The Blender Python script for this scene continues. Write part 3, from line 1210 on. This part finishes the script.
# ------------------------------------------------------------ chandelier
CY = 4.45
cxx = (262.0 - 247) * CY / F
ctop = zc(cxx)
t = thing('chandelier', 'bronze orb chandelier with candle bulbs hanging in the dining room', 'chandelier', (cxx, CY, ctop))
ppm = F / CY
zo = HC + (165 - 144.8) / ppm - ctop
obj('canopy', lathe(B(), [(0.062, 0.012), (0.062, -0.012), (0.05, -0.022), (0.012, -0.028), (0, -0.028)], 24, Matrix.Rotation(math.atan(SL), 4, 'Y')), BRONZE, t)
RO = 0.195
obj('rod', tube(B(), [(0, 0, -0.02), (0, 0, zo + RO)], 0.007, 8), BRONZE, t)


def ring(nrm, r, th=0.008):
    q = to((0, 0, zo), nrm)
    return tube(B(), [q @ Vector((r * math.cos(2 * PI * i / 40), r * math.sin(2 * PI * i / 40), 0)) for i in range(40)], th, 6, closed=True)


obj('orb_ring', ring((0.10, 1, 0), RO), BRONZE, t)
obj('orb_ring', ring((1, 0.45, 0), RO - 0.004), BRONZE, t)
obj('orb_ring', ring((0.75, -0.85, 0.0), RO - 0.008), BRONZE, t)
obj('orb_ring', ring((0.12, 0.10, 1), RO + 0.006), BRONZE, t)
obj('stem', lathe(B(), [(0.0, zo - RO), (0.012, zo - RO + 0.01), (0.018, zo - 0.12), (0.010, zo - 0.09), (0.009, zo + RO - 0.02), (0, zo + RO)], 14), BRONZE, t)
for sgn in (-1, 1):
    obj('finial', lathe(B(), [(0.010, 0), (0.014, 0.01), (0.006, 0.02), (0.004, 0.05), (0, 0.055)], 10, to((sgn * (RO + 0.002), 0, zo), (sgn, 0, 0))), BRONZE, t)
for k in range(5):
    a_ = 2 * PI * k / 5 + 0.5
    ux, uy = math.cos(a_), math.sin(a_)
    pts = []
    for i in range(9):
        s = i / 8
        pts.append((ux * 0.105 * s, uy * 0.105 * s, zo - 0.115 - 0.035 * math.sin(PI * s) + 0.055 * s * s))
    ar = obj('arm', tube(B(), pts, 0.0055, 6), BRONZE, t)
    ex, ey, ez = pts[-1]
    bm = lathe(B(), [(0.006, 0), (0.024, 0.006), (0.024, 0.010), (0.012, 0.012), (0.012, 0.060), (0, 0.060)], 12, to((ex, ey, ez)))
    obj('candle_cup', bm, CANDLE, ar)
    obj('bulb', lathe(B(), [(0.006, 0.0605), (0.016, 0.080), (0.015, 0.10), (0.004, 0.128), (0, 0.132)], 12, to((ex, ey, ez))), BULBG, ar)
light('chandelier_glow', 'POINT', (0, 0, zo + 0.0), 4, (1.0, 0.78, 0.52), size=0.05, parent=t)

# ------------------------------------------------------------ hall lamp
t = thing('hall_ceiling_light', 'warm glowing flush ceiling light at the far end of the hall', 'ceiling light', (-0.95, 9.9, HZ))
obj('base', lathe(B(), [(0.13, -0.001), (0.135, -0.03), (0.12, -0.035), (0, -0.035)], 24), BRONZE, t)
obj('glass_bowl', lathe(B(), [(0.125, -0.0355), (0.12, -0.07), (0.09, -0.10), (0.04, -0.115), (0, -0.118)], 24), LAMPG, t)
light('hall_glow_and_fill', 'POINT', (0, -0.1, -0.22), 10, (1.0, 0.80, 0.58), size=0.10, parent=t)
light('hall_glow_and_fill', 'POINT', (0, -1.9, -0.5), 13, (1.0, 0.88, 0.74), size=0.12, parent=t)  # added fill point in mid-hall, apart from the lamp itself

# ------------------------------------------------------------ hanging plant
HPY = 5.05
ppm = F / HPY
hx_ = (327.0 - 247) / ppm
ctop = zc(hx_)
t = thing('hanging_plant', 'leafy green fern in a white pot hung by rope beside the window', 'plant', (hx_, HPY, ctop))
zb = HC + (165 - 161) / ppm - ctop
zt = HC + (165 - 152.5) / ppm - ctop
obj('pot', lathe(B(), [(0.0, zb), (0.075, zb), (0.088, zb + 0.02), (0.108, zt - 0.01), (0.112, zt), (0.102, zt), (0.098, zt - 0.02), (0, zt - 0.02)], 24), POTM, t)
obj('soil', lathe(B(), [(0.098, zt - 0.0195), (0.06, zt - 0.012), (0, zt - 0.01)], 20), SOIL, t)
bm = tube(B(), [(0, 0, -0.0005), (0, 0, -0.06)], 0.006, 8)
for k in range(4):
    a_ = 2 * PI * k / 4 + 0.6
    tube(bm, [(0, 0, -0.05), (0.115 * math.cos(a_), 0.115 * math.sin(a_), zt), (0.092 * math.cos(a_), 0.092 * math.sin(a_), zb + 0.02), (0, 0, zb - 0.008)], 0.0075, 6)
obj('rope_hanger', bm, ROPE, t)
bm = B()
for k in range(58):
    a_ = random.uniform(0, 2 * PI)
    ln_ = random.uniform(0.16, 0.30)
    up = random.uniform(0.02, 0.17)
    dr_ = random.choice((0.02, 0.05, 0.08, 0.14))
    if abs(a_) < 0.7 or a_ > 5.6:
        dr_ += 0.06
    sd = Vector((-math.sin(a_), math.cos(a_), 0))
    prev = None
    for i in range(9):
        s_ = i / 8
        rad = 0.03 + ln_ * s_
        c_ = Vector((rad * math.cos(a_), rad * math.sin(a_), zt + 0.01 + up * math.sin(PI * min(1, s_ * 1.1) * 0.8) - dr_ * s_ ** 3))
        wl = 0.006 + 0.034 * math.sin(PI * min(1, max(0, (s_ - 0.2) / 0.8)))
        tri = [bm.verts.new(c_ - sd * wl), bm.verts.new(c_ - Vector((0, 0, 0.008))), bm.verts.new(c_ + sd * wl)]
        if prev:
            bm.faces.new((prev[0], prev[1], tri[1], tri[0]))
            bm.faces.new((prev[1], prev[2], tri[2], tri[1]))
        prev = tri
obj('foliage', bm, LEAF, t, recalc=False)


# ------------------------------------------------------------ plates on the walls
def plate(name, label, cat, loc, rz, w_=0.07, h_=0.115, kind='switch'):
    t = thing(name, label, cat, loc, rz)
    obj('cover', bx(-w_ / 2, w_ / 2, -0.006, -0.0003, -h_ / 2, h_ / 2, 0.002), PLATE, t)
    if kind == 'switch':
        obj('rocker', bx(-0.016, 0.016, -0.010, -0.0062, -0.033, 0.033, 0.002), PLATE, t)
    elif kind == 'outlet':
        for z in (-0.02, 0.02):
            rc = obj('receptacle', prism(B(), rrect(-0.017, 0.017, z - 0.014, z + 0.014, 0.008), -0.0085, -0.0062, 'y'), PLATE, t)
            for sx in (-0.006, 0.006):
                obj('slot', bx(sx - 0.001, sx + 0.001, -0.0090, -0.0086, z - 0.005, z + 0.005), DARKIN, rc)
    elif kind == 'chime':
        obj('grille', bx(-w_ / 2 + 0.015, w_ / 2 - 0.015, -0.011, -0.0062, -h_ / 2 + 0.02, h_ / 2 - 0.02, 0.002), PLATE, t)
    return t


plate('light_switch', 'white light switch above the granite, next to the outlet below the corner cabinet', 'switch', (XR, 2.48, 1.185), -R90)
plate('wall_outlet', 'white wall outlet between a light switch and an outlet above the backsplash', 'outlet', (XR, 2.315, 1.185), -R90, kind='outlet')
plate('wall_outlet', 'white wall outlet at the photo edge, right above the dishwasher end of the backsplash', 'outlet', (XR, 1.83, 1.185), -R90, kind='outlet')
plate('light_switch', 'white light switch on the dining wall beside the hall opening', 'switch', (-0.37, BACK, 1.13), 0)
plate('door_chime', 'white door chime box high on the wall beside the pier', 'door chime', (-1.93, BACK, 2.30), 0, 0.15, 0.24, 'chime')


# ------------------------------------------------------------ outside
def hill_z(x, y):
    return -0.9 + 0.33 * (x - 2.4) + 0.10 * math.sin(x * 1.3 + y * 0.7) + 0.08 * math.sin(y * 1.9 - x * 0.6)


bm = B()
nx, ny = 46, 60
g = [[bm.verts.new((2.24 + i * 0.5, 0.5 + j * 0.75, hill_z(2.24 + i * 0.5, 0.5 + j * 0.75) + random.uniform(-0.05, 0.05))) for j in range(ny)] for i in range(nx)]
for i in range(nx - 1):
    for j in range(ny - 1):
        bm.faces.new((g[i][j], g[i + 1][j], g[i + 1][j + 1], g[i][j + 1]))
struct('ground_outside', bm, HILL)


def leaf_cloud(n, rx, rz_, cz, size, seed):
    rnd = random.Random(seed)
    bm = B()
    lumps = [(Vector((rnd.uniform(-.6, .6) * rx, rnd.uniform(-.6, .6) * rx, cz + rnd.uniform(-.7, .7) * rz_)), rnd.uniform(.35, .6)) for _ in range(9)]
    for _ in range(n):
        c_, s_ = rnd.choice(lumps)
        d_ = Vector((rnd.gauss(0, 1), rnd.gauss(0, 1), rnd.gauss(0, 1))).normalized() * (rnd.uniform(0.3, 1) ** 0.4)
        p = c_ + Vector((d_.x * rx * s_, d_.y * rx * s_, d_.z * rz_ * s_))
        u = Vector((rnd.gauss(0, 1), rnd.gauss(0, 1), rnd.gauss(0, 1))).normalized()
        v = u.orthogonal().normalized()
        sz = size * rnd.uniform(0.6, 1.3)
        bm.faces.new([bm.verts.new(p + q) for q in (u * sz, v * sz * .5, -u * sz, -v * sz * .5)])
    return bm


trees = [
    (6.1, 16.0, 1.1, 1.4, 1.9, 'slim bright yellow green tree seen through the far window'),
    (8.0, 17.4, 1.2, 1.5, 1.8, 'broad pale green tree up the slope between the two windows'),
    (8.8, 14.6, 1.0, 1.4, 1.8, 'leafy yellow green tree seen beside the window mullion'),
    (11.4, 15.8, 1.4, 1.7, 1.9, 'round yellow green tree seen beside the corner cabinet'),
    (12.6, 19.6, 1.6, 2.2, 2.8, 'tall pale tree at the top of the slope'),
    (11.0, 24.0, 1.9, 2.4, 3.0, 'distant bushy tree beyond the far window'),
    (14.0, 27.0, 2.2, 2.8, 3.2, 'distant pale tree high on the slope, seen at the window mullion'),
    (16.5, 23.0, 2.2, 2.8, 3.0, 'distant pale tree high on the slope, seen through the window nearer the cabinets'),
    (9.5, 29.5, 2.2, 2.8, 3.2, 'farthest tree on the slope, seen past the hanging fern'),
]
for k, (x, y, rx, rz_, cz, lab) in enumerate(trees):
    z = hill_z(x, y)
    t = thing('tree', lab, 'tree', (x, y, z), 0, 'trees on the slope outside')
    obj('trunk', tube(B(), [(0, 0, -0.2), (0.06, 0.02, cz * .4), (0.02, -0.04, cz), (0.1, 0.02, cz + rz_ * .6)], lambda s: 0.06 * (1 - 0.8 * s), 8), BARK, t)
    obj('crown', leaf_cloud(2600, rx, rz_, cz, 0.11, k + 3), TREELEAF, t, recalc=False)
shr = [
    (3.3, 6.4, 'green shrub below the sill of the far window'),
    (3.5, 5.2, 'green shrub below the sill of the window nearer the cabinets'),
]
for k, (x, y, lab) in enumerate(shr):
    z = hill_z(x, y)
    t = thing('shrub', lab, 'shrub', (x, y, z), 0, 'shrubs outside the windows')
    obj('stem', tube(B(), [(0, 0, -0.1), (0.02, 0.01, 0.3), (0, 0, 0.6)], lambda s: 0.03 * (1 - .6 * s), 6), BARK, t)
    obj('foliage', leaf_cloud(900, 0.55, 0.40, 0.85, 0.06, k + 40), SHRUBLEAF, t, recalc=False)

§ Set exercise
Output exactly the leading lines of the data, up to and including the line marked by "return tube(B(), [q".

§ Written solution
The Blender Python script for this scene continues. Write part 3, from line 1210 on. This part finishes the script.
# ------------------------------------------------------------ chandelier
CY = 4.45
cxx = (262.0 - 247) * CY / F
ctop = zc(cxx)
t = thing('chandelier', 'bronze orb chandelier with candle bulbs hanging in the dining room', 'chandelier', (cxx, CY, ctop))
ppm = F / CY
zo = HC + (165 - 144.8) / ppm - ctop
obj('canopy', lathe(B(), [(0.062, 0.012), (0.062, -0.012), (0.05, -0.022), (0.012, -0.028), (0, -0.028)], 24, Matrix.Rotation(math.atan(SL), 4, 'Y')), BRONZE, t)
RO = 0.195
obj('rod', tube(B(), [(0, 0, -0.02), (0, 0, zo + RO)], 0.007, 8), BRONZE, t)


def ring(nrm, r, th=0.008):
    q = to((0, 0, zo), nrm)
    return tube(B(), [q @ Vector((r * math.cos(2 * PI * i / 40), r * math.sin(2 * PI * i / 40), 0)) for i in range(40)], th, 6, closed=True)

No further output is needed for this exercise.